**Data excerpt:**
::::

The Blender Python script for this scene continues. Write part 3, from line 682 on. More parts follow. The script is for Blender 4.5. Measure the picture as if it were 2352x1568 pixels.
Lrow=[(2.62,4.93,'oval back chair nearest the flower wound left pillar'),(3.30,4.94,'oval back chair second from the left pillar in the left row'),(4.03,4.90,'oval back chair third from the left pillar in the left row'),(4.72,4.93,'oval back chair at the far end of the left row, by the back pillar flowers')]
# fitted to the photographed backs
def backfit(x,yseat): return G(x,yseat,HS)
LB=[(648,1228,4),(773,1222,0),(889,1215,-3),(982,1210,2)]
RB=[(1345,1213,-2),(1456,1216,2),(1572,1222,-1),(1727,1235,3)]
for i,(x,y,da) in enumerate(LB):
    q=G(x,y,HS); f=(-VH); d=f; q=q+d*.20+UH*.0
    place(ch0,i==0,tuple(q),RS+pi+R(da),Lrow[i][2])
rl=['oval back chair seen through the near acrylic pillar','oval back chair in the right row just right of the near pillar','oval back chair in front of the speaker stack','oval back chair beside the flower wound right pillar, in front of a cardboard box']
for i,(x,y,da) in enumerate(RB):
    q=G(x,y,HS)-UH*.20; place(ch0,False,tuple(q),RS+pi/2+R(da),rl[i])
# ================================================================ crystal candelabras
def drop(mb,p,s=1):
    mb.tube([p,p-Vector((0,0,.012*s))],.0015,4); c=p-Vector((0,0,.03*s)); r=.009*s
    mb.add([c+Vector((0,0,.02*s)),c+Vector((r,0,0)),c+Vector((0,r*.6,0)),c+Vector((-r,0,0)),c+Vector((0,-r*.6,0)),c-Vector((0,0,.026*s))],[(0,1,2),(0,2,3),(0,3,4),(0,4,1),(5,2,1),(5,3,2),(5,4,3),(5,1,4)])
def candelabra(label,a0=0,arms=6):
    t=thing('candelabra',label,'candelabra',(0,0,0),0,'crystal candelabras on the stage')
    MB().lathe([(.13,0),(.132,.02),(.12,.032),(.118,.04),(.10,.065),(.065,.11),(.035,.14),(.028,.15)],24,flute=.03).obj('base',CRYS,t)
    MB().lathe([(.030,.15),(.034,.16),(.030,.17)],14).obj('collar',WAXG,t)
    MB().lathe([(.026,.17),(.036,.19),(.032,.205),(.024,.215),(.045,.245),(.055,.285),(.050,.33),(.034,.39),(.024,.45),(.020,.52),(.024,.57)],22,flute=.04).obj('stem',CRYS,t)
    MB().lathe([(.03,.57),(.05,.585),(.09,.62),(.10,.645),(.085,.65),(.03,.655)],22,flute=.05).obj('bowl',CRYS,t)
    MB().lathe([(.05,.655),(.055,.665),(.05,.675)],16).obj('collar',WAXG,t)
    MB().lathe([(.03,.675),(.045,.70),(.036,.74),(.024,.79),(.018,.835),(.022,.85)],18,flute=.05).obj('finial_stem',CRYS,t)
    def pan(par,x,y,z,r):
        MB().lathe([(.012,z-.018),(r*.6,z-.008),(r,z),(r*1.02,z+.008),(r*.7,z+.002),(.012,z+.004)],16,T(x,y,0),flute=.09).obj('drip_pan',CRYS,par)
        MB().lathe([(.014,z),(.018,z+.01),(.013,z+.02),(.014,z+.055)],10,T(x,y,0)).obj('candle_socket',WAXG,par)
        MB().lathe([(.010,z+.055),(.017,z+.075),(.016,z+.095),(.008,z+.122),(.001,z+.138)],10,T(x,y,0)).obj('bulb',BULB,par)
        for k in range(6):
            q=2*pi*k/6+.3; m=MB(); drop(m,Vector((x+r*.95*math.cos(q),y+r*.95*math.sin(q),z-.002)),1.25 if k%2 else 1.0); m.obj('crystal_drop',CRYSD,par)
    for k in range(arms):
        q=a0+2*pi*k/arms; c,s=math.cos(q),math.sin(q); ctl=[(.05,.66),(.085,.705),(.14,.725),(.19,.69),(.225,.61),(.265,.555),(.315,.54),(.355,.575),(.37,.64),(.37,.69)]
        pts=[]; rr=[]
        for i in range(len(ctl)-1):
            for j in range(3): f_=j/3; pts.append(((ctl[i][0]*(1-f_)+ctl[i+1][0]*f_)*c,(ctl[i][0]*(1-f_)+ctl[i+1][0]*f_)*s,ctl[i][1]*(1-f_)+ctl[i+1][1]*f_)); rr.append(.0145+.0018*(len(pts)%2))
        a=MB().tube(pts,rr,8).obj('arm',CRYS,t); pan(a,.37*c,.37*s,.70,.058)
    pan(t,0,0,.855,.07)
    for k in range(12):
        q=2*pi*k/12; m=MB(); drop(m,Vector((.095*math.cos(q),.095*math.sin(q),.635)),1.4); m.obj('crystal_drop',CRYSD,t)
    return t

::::

**Task:**
Copy all of the data. Keep every word exactly as it is.

**Written solution:**
The Blender Python script for this scene continues. Write part 3, from line 682 on. More parts follow. The script is for Blender 4.5. Measure the picture as if it were 2352x1568 pixels.
Lrow=[(2.62,4.93,'oval back chair nearest the flower wound left pillar'),(3.30,4.94,'oval back chair second from the left pillar in the left row'),(4.03,4.90,'oval back chair third from the left pillar in the left row'),(4.72,4.93,'oval back chair at the far end of the left row, by the back pillar flowers')]
# fitted to the photographed backs
def backfit(x,yseat): return G(x,yseat,HS)
LB=[(648,1228,4),(773,1222,0),(889,1215,-3),(982,1210,2)]
RB=[(1345,1213,-2),(1456,1216,2),(1572,1222,-1),(1727,1235,3)]
for i,(x,y,da) in enumerate(LB):
    q=G(x,y,HS); f=(-VH); d=f; q=q+d*.20+UH*.0
    place(ch0,i==0,tuple(q),RS+pi+R(da),Lrow[i][2])
rl=['oval back chair seen through the near acrylic pillar','oval back chair in the right row just right of the near pillar','oval back chair in front of the speaker stack','oval back chair beside the flower wound right pillar, in front of a cardboard box']
for i,(x,y,da) in enumerate(RB):
    q=G(x,y,HS)-UH*.20; place(ch0,False,tuple(q),RS+pi/2+R(da),rl[i])
# ================================================================ crystal candelabras
def drop(mb,p,s=1):
    mb.tube([p,p-Vector((0,0,.012*s))],.0015,4); c=p-Vector((0,0,.03*s)); r=.009*s
    mb.add([c+Vector((0,0,.02*s)),c+Vector((r,0,0)),c+Vector((0,r*.6,0)),c+Vector((-r,0,0)),c+Vector((0,-r*.6,0)),c-Vector((0,0,.026*s))],[(0,1,2),(0,2,3),(0,3,4),(0,4,1),(5,2,1),(5,3,2),(5,4,3),(5,1,4)])
def candelabra(label,a0=0,arms=6):
    t=thing('candelabra',label,'candelabra',(0,0,0),0,'crystal candelabras on the stage')
    MB().lathe([(.13,0),(.132,.02),(.12,.032),(.118,.04),(.10,.065),(.065,.11),(.035,.14),(.028,.15)],24,flute=.03).obj('base',CRYS,t)
    MB().lathe([(.030,.15),(.034,.16),(.030,.17)],14).obj('collar',WAXG,t)
    MB().lathe([(.026,.17),(.036,.19),(.032,.205),(.024,.215),(.045,.245),(.055,.285),(.050,.33),(.034,.39),(.024,.45),(.020,.52),(.024,.57)],22,flute=.04).obj('stem',CRYS,t)
    MB().lathe([(.03,.57),(.05,.585),(.09,.62),(.10,.645),(.085,.65),(.03,.655)],22,flute=.05).obj('bowl',CRYS,t)
    MB().lathe([(.05,.655),(.055,.665),(.05,.675)],16).obj('collar',WAXG,t)
    MB().lathe([(.03,.675),(.045,.70),(.036,.74),(.024,.79),(.018,.835),(.022,.85)],18,flute=.05).obj('finial_stem',CRYS,t)
    def pan(par,x,y,z,r):
        MB().lathe([(.012,z-.018),(r*.6,z-.008),(r,z),(r*1.02,z+.008),(r*.7,z+.002),(.012,z+.004)],16,T(x,y,0),flute=.09).obj('drip_pan',CRYS,par)
        MB().lathe([(.014,z),(.018,z+.01),(.013,z+.02),(.014,z+.055)],10,T(x,y,0)).obj('candle_socket',WAXG,par)
        MB().lathe([(.010,z+.055),(.017,z+.075),(.016,z+.095),(.008,z+.122),(.001,z+.138)],10,T(x,y,0)).obj('bulb',BULB,par)
        for k in range(6):
            q=2*pi*k/6+.3; m=MB(); drop(m,Vector((x+r*.95*math.cos(q),y+r*.95*math.sin(q),z-.002)),1.25 if k%2 else 1.0); m.obj('crystal_drop',CRYSD,par)
    for k in range(arms):
        q=a0+2*pi*k/arms; c,s=math.cos(q),math.sin(q); ctl=[(.05,.66),(.085,.705),(.14,.725),(.19,.69),(.225,.61),(.265,.555),(.315,.54),(.355,.575),(.37,.64),(.37,.69)]
        pts=[]; rr=[]
        for i in range(len(ctl)-1):
            for j in range(3): f_=j/3; pts.append(((ctl[i][0]*(1-f_)+ctl[i+1][0]*f_)*c,(ctl[i][0]*(1-f_)+ctl[i+1][0]*f_)*s,ctl[i][1]*(1-f_)+ctl[i+1][1]*f_)); rr.append(.0145+.0018*(len(pts)%2))
        a=MB().tube(pts,rr,8).obj('arm',CRYS,t); pan(a,.37*c,.37*s,.70,.058)
    pan(t,0,0,.855,.07)
    for k in range(12):
        q=2*pi*k/12; m=MB(); drop(m,Vector((.095*math.cos(q),.095*math.sin(q),.635)),1.4); m.obj('crystal_drop',CRYSD,t)
    return t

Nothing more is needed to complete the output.